◆ **TASK DIRECTIONS**: Please write out the lines of the data exactly, beginning with the first and ending with the line containing "('0', '1', '2', '3', '4', '5', '6'), thin_h=[('3', f)"; leave the pictures behind.

◆ **INFORMATION SHOWN**:
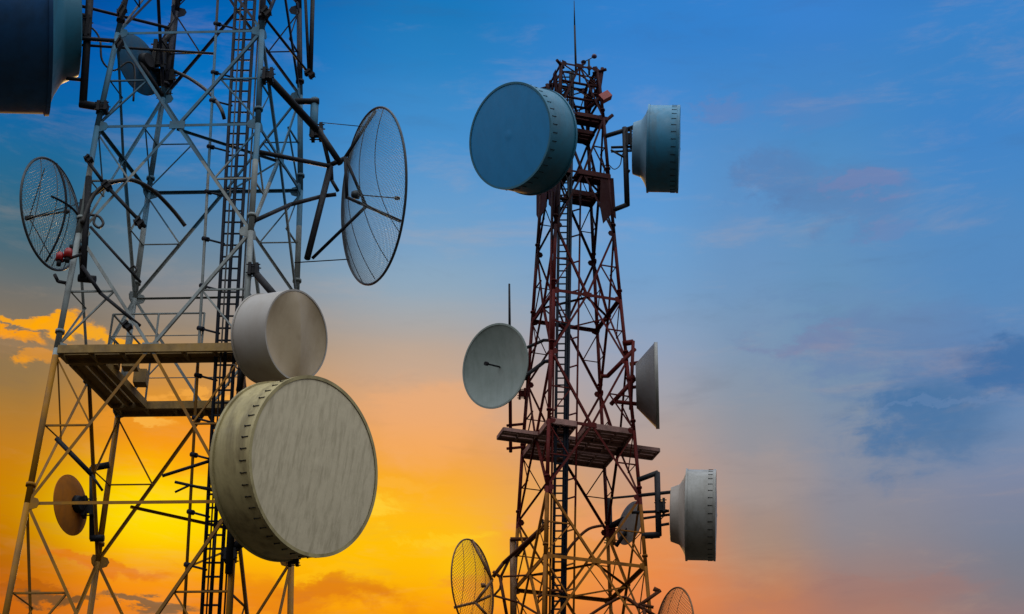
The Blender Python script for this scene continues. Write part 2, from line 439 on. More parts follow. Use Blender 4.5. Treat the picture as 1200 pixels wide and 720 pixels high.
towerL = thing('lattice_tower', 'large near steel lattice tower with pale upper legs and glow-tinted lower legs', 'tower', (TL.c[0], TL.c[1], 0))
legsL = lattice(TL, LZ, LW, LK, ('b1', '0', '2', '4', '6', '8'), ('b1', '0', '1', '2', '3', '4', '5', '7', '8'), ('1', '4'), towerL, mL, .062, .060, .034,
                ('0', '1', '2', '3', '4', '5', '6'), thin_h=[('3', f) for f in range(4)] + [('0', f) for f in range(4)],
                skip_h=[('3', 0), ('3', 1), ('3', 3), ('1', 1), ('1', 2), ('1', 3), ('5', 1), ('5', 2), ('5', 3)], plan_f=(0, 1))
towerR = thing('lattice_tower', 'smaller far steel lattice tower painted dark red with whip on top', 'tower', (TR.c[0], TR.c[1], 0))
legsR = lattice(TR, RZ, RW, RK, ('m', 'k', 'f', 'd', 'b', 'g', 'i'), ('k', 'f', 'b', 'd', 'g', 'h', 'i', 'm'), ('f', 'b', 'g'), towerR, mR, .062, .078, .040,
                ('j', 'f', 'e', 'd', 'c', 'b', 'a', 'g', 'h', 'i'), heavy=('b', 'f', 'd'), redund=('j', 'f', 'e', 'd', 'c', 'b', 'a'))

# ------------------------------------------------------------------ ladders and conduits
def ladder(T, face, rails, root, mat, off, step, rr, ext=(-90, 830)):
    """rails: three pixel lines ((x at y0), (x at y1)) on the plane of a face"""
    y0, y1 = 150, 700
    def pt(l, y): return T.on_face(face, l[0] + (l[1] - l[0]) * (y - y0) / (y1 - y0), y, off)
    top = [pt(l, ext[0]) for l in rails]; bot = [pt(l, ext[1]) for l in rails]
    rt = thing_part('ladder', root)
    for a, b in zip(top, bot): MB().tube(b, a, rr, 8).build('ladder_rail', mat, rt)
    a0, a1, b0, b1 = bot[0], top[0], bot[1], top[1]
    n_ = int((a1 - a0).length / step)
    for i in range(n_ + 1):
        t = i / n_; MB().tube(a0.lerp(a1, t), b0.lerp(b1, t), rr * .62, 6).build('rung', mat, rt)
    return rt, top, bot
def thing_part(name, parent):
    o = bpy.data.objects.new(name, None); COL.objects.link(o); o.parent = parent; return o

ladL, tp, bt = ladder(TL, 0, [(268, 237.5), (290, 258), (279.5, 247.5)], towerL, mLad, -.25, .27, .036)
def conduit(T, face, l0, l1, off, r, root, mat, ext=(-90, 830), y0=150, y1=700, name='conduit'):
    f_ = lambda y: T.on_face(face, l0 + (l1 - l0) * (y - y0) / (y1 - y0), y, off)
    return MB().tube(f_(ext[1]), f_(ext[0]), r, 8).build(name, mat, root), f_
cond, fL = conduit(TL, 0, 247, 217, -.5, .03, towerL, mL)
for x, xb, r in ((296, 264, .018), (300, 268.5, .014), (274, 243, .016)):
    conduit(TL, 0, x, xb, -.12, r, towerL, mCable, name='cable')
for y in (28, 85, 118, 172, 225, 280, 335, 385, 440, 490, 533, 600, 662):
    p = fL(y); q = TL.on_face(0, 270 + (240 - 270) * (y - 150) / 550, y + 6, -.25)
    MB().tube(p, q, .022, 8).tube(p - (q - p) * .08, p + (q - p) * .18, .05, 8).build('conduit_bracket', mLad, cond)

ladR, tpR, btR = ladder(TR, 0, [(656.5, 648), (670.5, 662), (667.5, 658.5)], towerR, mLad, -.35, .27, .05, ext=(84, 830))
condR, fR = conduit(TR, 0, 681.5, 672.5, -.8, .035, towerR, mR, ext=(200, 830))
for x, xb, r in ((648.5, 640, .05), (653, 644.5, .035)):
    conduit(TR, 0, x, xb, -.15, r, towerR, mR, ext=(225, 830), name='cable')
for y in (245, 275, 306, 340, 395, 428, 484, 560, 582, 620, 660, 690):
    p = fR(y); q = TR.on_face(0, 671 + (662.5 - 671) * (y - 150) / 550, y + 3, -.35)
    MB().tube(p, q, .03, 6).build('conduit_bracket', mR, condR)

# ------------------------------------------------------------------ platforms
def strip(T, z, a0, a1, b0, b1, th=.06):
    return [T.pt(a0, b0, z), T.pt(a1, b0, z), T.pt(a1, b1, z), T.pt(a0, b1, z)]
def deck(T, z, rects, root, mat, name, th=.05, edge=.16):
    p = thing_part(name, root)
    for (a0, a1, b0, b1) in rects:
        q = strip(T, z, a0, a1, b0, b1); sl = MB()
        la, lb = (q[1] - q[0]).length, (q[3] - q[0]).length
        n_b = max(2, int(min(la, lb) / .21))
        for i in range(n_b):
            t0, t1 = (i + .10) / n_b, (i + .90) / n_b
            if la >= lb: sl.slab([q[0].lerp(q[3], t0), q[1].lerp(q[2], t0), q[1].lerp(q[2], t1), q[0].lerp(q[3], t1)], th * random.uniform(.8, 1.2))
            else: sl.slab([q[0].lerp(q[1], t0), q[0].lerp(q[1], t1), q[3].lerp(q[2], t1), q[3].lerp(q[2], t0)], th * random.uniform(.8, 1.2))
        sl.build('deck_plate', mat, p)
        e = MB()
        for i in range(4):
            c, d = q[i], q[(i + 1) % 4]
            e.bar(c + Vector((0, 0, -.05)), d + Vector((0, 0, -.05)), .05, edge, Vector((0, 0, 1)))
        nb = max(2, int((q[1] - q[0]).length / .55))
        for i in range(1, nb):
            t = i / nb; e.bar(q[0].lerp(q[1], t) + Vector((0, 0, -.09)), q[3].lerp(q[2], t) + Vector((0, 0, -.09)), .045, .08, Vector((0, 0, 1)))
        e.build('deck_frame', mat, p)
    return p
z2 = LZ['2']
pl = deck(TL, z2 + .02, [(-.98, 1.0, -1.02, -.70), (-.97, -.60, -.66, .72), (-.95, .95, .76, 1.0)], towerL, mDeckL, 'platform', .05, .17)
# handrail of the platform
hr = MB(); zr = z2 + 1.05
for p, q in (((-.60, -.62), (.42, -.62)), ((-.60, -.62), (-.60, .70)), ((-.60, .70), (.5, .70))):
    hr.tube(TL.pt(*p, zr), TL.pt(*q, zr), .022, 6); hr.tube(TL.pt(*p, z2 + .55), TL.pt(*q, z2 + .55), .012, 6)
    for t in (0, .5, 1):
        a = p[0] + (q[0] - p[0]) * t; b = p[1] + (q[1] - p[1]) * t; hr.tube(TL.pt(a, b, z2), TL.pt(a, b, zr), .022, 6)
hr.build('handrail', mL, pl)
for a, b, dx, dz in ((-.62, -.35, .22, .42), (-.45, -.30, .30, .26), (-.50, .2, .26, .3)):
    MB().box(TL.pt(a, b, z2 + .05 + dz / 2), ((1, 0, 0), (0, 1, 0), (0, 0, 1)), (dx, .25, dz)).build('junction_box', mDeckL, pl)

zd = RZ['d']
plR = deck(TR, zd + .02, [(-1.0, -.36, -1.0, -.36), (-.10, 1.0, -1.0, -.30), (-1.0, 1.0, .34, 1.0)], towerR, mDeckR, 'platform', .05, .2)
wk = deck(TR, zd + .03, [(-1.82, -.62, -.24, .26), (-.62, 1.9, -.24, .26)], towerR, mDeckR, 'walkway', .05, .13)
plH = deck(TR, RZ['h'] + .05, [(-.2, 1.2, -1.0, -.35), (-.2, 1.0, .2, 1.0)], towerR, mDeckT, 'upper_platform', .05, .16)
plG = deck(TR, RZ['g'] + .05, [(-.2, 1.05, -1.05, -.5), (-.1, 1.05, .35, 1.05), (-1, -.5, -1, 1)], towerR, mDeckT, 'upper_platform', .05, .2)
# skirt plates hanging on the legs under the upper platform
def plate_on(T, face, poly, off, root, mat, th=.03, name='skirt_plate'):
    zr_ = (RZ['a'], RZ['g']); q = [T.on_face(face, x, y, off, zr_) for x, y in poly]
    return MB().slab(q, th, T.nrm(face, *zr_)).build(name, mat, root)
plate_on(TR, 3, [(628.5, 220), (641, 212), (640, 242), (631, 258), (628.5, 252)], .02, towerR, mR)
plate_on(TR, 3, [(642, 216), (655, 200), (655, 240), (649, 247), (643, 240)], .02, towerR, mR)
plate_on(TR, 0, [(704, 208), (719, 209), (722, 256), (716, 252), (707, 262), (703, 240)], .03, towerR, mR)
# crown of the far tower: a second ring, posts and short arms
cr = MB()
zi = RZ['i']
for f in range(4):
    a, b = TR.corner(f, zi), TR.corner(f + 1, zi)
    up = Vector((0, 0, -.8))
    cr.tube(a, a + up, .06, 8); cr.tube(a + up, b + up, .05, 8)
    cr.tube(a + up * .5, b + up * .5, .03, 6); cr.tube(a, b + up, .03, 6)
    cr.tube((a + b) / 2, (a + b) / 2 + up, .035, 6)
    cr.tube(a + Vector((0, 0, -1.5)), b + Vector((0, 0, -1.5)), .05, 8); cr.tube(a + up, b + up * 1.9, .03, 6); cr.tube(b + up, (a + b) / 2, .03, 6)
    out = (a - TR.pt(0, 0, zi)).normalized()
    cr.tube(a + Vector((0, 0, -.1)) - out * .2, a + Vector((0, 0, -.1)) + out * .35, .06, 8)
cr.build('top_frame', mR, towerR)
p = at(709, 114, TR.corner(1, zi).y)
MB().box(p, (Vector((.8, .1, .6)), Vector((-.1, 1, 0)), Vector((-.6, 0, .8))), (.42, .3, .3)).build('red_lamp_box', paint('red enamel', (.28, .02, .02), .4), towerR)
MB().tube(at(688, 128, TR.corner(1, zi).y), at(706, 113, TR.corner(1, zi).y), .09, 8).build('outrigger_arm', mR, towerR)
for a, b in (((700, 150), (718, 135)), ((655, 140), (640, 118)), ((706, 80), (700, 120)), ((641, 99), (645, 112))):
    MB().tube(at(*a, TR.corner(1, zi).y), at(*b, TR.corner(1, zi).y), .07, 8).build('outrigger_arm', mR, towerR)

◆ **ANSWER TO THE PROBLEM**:
The Blender Python script for this scene continues. Write part 2, from line 439 on. More parts follow. Use Blender 4.5. Treat the picture as 1200 pixels wide and 720 pixels high.
towerL = thing('lattice_tower', 'large near steel lattice tower with pale upper legs and glow-tinted lower legs', 'tower', (TL.c[0], TL.c[1], 0))
legsL = lattice(TL, LZ, LW, LK, ('b1', '0', '2', '4', '6', '8'), ('b1', '0', '1', '2', '3', '4', '5', '7', '8'), ('1', '4'), towerL, mL, .062, .060, .034,
                ('0', '1', '2', '3', '4', '5', '6'), thin_h=[('3', f) for f in range(4)] + [('0', f) for f in range(4)],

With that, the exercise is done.